** THE PROBLEM **
In the material below, please retype the lines from the very first through the one with "for y, z in", exactly and without pictures.

** COLLECTED DATA **
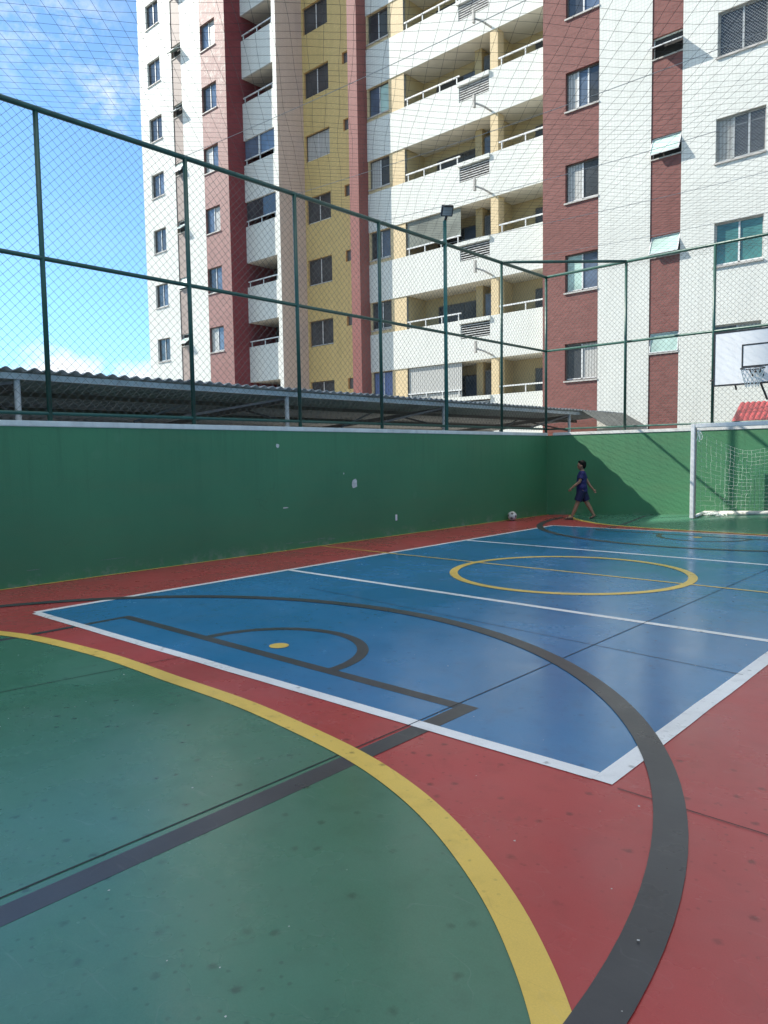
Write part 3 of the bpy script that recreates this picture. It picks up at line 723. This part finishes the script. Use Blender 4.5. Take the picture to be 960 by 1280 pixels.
# plastic chair on a balcony
def chair(x, y, z):
    t = thing('plastic_chair', 'white plastic chair seen on a balcony beside the cream column', 'chair', (x, y, z))
    MB().box(-.22,.22,-.22,.22,.42,.45).build('seat', M['plastic'], t, bevel=.01)
    MB().box(-.22,.22,.2,.23,.46,.92).build('backrest', M['plastic'], t, bevel=.01)
    for a in (-.2,.2):
        for b_ in (-.2,.2): MB().tube([(a,b_,0),(a*.95,b_*.95,.42)], .018, 8).build('leg', M['plastic'], t)
        MB().bar((a*1.1,-.2,.62),(a*1.1,.2,.66), .04,.03).build('armrest', M['plastic'], t)
chair(-6.15, 23.15, TK[2]-2.925+.12+.55)

# tall block added unseen to the left: its shade covers the court
NYE = -.25
t = thing('added_shade_block', 'added unseen block far left of the court, casting shade over it', 'building', (-26, NYE, 0))
MB().box(-8, 0, -34, 0, -.03, 38).build('wall', M['wt'], t)
MB().box(-8, 0, -34, 0, 38.003, 38.3).build('roof', M['concrete'], t)
for k in range(11):
    for i in range(8): MB().box(-.02, .03, -32+4*i, -30.6+4*i, 1.2+2.9*k, 2.5+2.9*k).build('window', M['g_dark'], t)

# ------------------------------------------------------------------ red roofed shelter beyond the back wall
t = thing('tiled_shelter', 'small shelter with ribbed red roof behind the back wall', 'shelter', (4.2, 18.0, 0))
vs = []; n = 320; W = 4.6
e0, e1 = Vector((.16, -.7, 2.20)), Vector((-.04, .62, 2.70))
for k in (0, .03):
    for i in range(n+1):
        x = W*i/n; b = .028*abs(math.sin(math.pi*x/.115))
        for e in (e0, e1): vs.append((e.x*1.0+x-(0 if e is e0 else 0), e.y, e.z+b-k))
K = 2*(n+1); fs = []
for i in range(n): fs += [(2*i, 2*i+2, 2*i+3, 2*i+1), (K+2*i, K+2*i+1, K+2*i+3, K+2*i+2), (2*i, K+2*i, K+2*i+2, 2*i+2), (2*i+1, 2*i+3, K+2*i+3, K+2*i+1)]
mb = MB(); mb.add(vs, fs, False); mb.build('roof', M['redtile'], t)
MB().bar((.1,-.55,2.19),(W,-.55,2.19), .06,.08).build('eave_beam', M['dbeam'], t)
for x in (.2, W-.2):
    for y, z in ((-.5, 2.15), (.5, 2.58)): MB().tube([(x,y,-.03),(x,y,z)], .05, 10).build('post', M['dbeam'], t)

# ------------------------------------------------------------------ goal
GX0, GX1, GY = 3.86, 6.4, 16.32
def gz(x, y): return zf(x, y)
t = thing('futsal_goal', 'white tubular goal with torn white net against the back wall', 'goal', (GX0, GY, 0))
gw = GX1-GX0; pz = gz(GX0, GY)+.002
for x in (0, gw):
    p = MB().box(x, x+.09, -.045, .045, gz(GX0+x, GY)+.002, 2.18).build('post', M['wmetal'], t, bevel=.012)
    MB().box(x+(.091 if x == 0 else -.012), x+(.103 if x == 0 else -.001), -.035, .04, gz(GX0+x, GY)+.01, 2.085).build('net_channel', M['rust'], p)
MB().box(.09, gw, -.045, .045, 2.09, 2.18).build('crossbar', M['wmetal'], t, bevel=.012)
MB().tube([(.12, .52, gz(GX0, 16.72)+.05), (gw-.03, .52, gz(GX1, 16.72)+.05)], .05, 12).build('ground_bar', M['rust2'], t)
for x in (.10, gw-.02): MB().tube([(x, .04, gz(GX0+x, GY)+.05), (x, .52, gz(GX0+x, 16.72)+.05)], .035, 10).build('side_bar', M['wmetal'], t)
def netgrid(mb, f, nu, nv, r, seed, drop=.0):
    q = random.Random(seed); P = [[None]*(nv+1) for _ in range(nu+1)]
    for i in range(nu+1):
        for j in range(nv+1):
            p = f(i/nu, j/nv); e = .012 if 0 < j < nv else .004
            P[i][j] = (p[0]+q.uniform(-e, e), p[1]+q.uniform(-e, e), p[2]+q.uniform(-e, e))
    for i in range(nu+1):
        for j in range(nv+1):
            if i < nu and q.random() > drop: mb.tube([P[i][j], P[i+1][j]], r, 3, False, False)
            if j < nv and q.random() > drop: mb.tube([P[i][j], P[i][j+1]], r, 3, False, False)
mb = MB()
def backp(u, v):
    x = .55+(gw-.62)*u; top = 1.72-.05*math.sin(u*9)-.12*math.sin(math.pi*min(1, u*1.2)); z0 = gz(GX0+x, 16.7)+.08
    return (x, .50-.06*(1-v)+.05*math.sin(3*u+2*v), z0+(top-z0)*v)
netgrid(mb, backp, 22, 17, .0014, 3, .03)
def sidep(u, v):
    x = .105+.46*u; z0 = gz(GX0, GY)+.08; top = 2.06-.34*u
    return (x, .03+.46*u, z0+(top-z0)*v)
netgrid(mb, sidep, 6, 17, .0012, 4, .1)
def topp(u, v): return (.55+(gw-.65)*u, .02+.44*v, 2.08-(.40+.06*math.sin(9*u))*v)
mb.build('net', M['net_w'], t)
mb = MB()
q = random.Random(9)
for k in range(14):
    a = Vector((.11+q.uniform(0,.06), q.uniform(-.01,.05), 2.05)); pts = [a]
    for s in range(4): pts.append(pts[-1]+Vector((q.uniform(-.03,.05), q.uniform(-.02,.02), -q.uniform(.03,.08))))
    mb.tube(pts, .004, 3, False, False)
for k in range(26):
    c = Vector((.12+q.uniform(0,.45), .35+q.uniform(-.1,.15), gz(GX0, 16.6)+.05)); pts = [c+Vector((q.uniform(-.1,.1), q.uniform(-.06,.06), q.uniform(-.02,.06))) for _ in range(5)]
    mb.tube(pts, .005, 3, False, False)
mb.build('loose_net', M['net_w'], t)

# ------------------------------------------------------------------ basketball hoop
HX, HY = 5.06, 16.72
t = thing('basketball_hoop', 'white backboard with black border and net hung on the back fence', 'basketball hoop', (HX, HY, 3.5))
bw_, z0, z1 = .90, -.53, .62
MB().box(-bw_, bw_, 0, .03, z0, z1).build('backboard', M['board'], t)
mb = MB(); e = .035
mb.box(-bw_, -bw_+e, -.004, -.001, z0, z1).box(bw_-e, bw_, -.004, -.001, z0, z1).box(-bw_+e, bw_-e, -.004, -.001, z0, z0+e).box(-bw_+e, bw_-e, -.004, -.001, z1-e, z1)
mb.build('board_border', M['black'], t)
mb = MB(); a, b, c, d, e = -.33, .33, -.17, .31, .03
mb.box(a, a+e, -.004, -.001, c, d).box(b-e, b, -.004, -.001, c, d).box(a+e, b-e, -.004, -.001, c, c+e).box(a+e, b-e, -.004, -.001, d-e, d)
mb.build('target_square', M['black'], t)
RZ = -.24
MB().tube([(.225*math.cos(k*math.pi/16), -.39+.225*math.sin(k*math.pi/16), RZ) for k in range(33)], .012, 8, False).build('rim', M['dbeam'], t)
MB().bar((0,-.005,RZ-.03),(0,-.18,RZ-.01), .14,.05).bar((-.1,-.005,RZ-.12),(-.1,-.22,RZ-.012), .025).bar((.1,-.005,RZ-.12),(.1,-.22,RZ-.012), .025).build('rim_bracket', M['dbeam'], t)
mb = MB()
for k in range(12):
    for s in (1, -1):
        pts = []
        for j in range(6):
            an = 2*math.pi*(k+s*j*.5)/12; rr = .22-.018*j-(.01 if j > 3 else 0); pts.append((rr*math.cos(an), -.39+rr*math.sin(an), RZ-.075*j))
        mb.tube(pts, .006, 4, False, False)
mb.build('net', M['net_w'], t)
mb = MB()
for x in (-.5, .5): mb.bar((x,.03,-.35),(x,.26,-.60), .03).bar((x,.03,.4),(x,.26,.4), .05)
mb.bar((.0,.03,-.4),(.12,.26,-.85), .03).bar((-bw_,.015,-.38),(-1.02,.2,-.38), .03)
mb.build('support_frame', M['black'], t)

# ------------------------------------------------------------------ ball
BX, BY = .16, 15.02
t = thing('football', 'white and black football lying at the foot of the left wall', 'ball', (BX, BY, zf(BX, BY)+.112))
MB().ball((0,0,0), .11, 24, 16).build('ball_skin', M['rust2'], t)
ph = (1+5**.5)/2; dirs = [Vector(v).normalized() for v in [(0,s1,s2*ph) for s1 in (1,-1) for s2 in (1,-1)]+[(s1,s2*ph,0) for s1 in (1,-1) for s2 in (1,-1)]+[(s2*ph,0,s1) for s1 in (1,-1) for s2 in (1,-1)]]
mb = MB(); rm = Matrix.Rotation(.5, 3, 'X') @ Matrix.Rotation(.9, 3, 'Z')
for d in dirs:
    d = rm @ d; a = d.orthogonal().normalized(); b = d.cross(a)
    mb.add([d*.1125]+[(d*1.0+(a*math.cos(k*1.2566)+b*math.sin(k*1.2566))*.33).normalized()*.1118 for k in range(5)], [(0, 1+k, 1+(k+1) % 5) for k in range(5)])
mb.build('pentagon_patches', M['dbeam'], t)

# ------------------------------------------------------------------ the boy
def remeshed(mb, name, m, parent, vox, smooth=4):
    me = bpy.data.meshes.new(name); me.from_pydata(mb.v, [], mb.f); me.update()
    o = bpy.data.objects.new(name+'_tmp', me); COL.objects.link(o)
    r = o.modifiers.new('r', 'REMESH'); r.mode = 'VOXEL'; r.voxel_size = vox
    s = o.modifiers.new('s', 'SMOOTH'); s.iterations = smooth; s.factor = .5
    dg = bpy.context.evaluated_depsgraph_get(); dg.update()
    nm = bpy.data.meshes.new_from_object(o.evaluated_get(dg)); nm.name = name
    bpy.data.objects.remove(o)
    nm.polygons.foreach_set('use_smooth', [True]*len(nm.polygons)); nm.materials.clear(); nm.materials.append(m)
    p = bpy.data.objects.new(name, nm); COL.objects.link(p); p.parent = parent; return p
PX, PY = 1.50, 15.93
pt_ = thing('person', 'boy in navy football kit walking past the corner of the court', 'person', (PX, PY, zf(PX, PY)+.003))
pt_.scale = (.93, 1.12, .985)
pt_.rotation_euler = (0, 0, math.atan2(-.42, -.91))      # local +x is the walking direction
# local frame: x forward, y to the left of the boy, z up; height 1.38
hip, shd, neck = .70, 1.11, 1.17
b = MB()
def limb(pts, rs): b.tube(pts, rs, 12); [b.ball(p, r*.985, 12, 8) for p, r in zip(pts, rs)]
b.tube([(0,0,.66),(.005,0,.78),(.01,0,.92),(.0,0,1.05),(-.005,0,1.13),(-.005,0,1.19)], [.095,.092,.098,.10,.06,.042], 16)
for y in (-.06,.06): b.ball((0,y,.70), (.085,.07,.09)); b.ball((-.005,y*1.5,1.085), (.06,.06,.06)); b.ball((.02,y*.9,.98), (.085,.065,.12))
# head
b.ball((.02,0,1.288), (.094,.077,.106)); b.ball((.045,0,1.245), (.06,.056,.062)); b.tube([(-.005,0,1.14),(.005,0,1.24)], [.043,.041], 12)
b.tube([(.108,0,1.285),(.121,0,1.262)], [.008,.013], 8); b.ball((.105,0,1.229), (.012,.022,.008)); b.ball((.085,0,1.205), (.018,.025,.014))
for y in (-1, 1): b.ball((.01,.079*y,1.268), (.016,.008,.024)); b.ball((.098,.03*y,1.30), (.014,.018,.008))
# left leg steps forward, right leg trails
limb([(.0,.07,.69),(.10,.075,.40)], [.078,.054]); limb([(.10,.075,.40),(.165,.08,.24),(.245,.08,.07)], [.054,.05,.031])
limb([(.0,-.07,.69),(-.11,-.075,.40)], [.078,.054]); limb([(-.11,-.075,.40),(-.20,-.08,.25),(-.285,-.08,.095)], [.054,.05,.031])
limb([(.235,.08,.05),(.33,.085,.035),(.39,.088,.022)], [.034,.030,.018]); limb([(-.30,-.08,.08),(-.24,-.083,.035),(-.19,-.085,.02)], [.034,.030,.018])
# arms: left swings forward, right swings back
limb([(-.005,.135,1.09),(.05,.165,.90)], [.043,.034]); limb([(.05,.165,.90),(.16,.16,.82),(.25,.15,.745)], [.034,.031,.022])
limb([(-.005,-.135,1.09),(-.12,-.165,.90)], [.043,.034]); limb([(-.12,-.165,.90),(-.18,-.165,.80),(-.27,-.16,.70)], [.034,.031,.022])
def hand(w_, d, side):
    w_, d = Vector(w_), Vector(d).normalized(); s = Vector((0, 1, 0)); u = d.cross(s).normalized()
    b.tube([w_, w_+d*.035, w_+d*.06], [.020,.024,.020], 10)
    for i, (o, l) in enumerate(((-.019,.045),(-.006,.053),(.007,.05),(.019,.038))):
        p = w_+d*.055+u*o; q_ = p+d*l*.55-s*side*.006; b.tube([p, q_, q_+d*l*.4-s*side*.016], [.0075,.007,.006], 7)
    p = w_+d*.02-u*.018; b.tube([p, p+d*.022-u*.018, p+d*.045-u*.022-s*side*.008], [.009,.008,.006], 7)
hand((.25,.15,.745), (.75,-.05,-.65), 1); hand((-.27,-.16,.70), (-.6,0,-.8), -1)
body = remeshed(b, 'body', M['skin'], pt_, .0052, 3)
b = MB(); b.ball((-.002,0,1.322), (.099,.083,.088)); b.ball((-.035,0,1.28), (.062,.077,.078)); b.ball((.055,0,1.375), (.048,.055,.024))
remeshed(b, 'hair', M['hair'], pt_, .006, 2)
for y in (-1, 1): MB().ball((.108,.03*y,1.288), (.006,.009,.006), 10, 8).build('eye', M['black'], pt_)
b = MB(); b.tube([(.0,0,.645),(.005,0,.73),(.012,0,.88),(.004,0,1.03),(-.004,0,1.115),(-.004,0,1.155)], [.142,.138,.128,.122,.09,.058], 18)
b.ball((.004,0,.765), (.132,.165,.13)); b.ball((.004,0,.90), (.118,.14,.16))
for y in (-1, 1):
    b.tube([(-.004,.09*y,1.10),(-.004+(.03 if y > 0 else -.06),.152*y,.96)], [.072,.07], 12); b.ball((-.004,.10*y,1.085), (.078,.082,.068)); b.ball((.015,.05*y,.85), (.115,.085,.2))
remeshed(b, 'jersey', M['shirt'], pt_, .007, 4)
b = MB()
for y, dx in ((1,.10),(-1,-.11)):
    b.tube([(0,.06*y,.70),(dx*.95,.074*y,.44)], [.105,.098], 14)
b.ball((0,0,.70), (.12,.13,.09))
remeshed(b, 'shorts', M['shorts'], pt_, .007, 3)
b = MB(); b.box(-.095,-.055,-.195,-.188,1.02,1.045); sl = b.build('sleeve_badge', M['wmetal'], pt_)
for (x, y, z), ry in (((.315,.085,.012), 0), ((-.25,-.083,.03), .55)):
    s_ = MB(); s_.box(-.11,.10,-.04,.04,-.011,.008); so_ = s_.build('sandal', M['shoe'], pt_, bevel=.007); so_.location = (x, y, z); so_.rotation_euler = (0, ry, 0)
    st = MB(); st.tube([(.03,-.042,0),(.03,-.03,.05),(.03,.03,.05),(.03,.042,0)], .007, 6).build('strap', M['shoe'], so_)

** WRITTEN ANSWER **
Write part 3 of the bpy script that recreates this picture. It picks up at line 723. This part finishes the script. Use Blender 4.5. Take the picture to be 960 by 1280 pixels.
# plastic chair on a balcony
def chair(x, y, z):
    t = thing('plastic_chair', 'white plastic chair seen on a balcony beside the cream column', 'chair', (x, y, z))
    MB().box(-.22,.22,-.22,.22,.42,.45).build('seat', M['plastic'], t, bevel=.01)
    MB().box(-.22,.22,.2,.23,.46,.92).build('backrest', M['plastic'], t, bevel=.01)
    for a in (-.2,.2):
        for b_ in (-.2,.2): MB().tube([(a,b_,0),(a*.95,b_*.95,.42)], .018, 8).build('leg', M['plastic'], t)
        MB().bar((a*1.1,-.2,.62),(a*1.1,.2,.66), .04,.03).build('armrest', M['plastic'], t)
chair(-6.15, 23.15, TK[2]-2.925+.12+.55)

# tall block added unseen to the left: its shade covers the court
NYE = -.25
t = thing('added_shade_block', 'added unseen block far left of the court, casting shade over it', 'building', (-26, NYE, 0))
MB().box(-8, 0, -34, 0, -.03, 38).build('wall', M['wt'], t)
MB().box(-8, 0, -34, 0, 38.003, 38.3).build('roof', M['concrete'], t)
for k in range(11):
    for i in range(8): MB().box(-.02, .03, -32+4*i, -30.6+4*i, 1.2+2.9*k, 2.5+2.9*k).build('window', M['g_dark'], t)

# ------------------------------------------------------------------ red roofed shelter beyond the back wall
t = thing('tiled_shelter', 'small shelter with ribbed red roof behind the back wall', 'shelter', (4.2, 18.0, 0))
vs = []; n = 320; W = 4.6
e0, e1 = Vector((.16, -.7, 2.20)), Vector((-.04, .62, 2.70))
for k in (0, .03):
    for i in range(n+1):
        x = W*i/n; b = .028*abs(math.sin(math.pi*x/.115))
        for e in (e0, e1): vs.append((e.x*1.0+x-(0 if e is e0 else 0), e.y, e.z+b-k))
K = 2*(n+1); fs = []
for i in range(n): fs += [(2*i, 2*i+2, 2*i+3, 2*i+1), (K+2*i, K+2*i+1, K+2*i+3, K+2*i+2), (2*i, K+2*i, K+2*i+2, 2*i+2), (2*i+1, 2*i+3, K+2*i+3, K+2*i+1)]
mb = MB(); mb.add(vs, fs, False); mb.build('roof', M['redtile'], t)
MB().bar((.1,-.55,2.19),(W,-.55,2.19), .06,.08).build('eave_beam', M['dbeam'], t)
for x in (.2, W-.2):
    for y, z in ((-.5, 2.15), (.5, 2.58)): MB().tube([(x,y,-.03),(x,y,z)], .05, 10).build('post', M['dbeam'], t)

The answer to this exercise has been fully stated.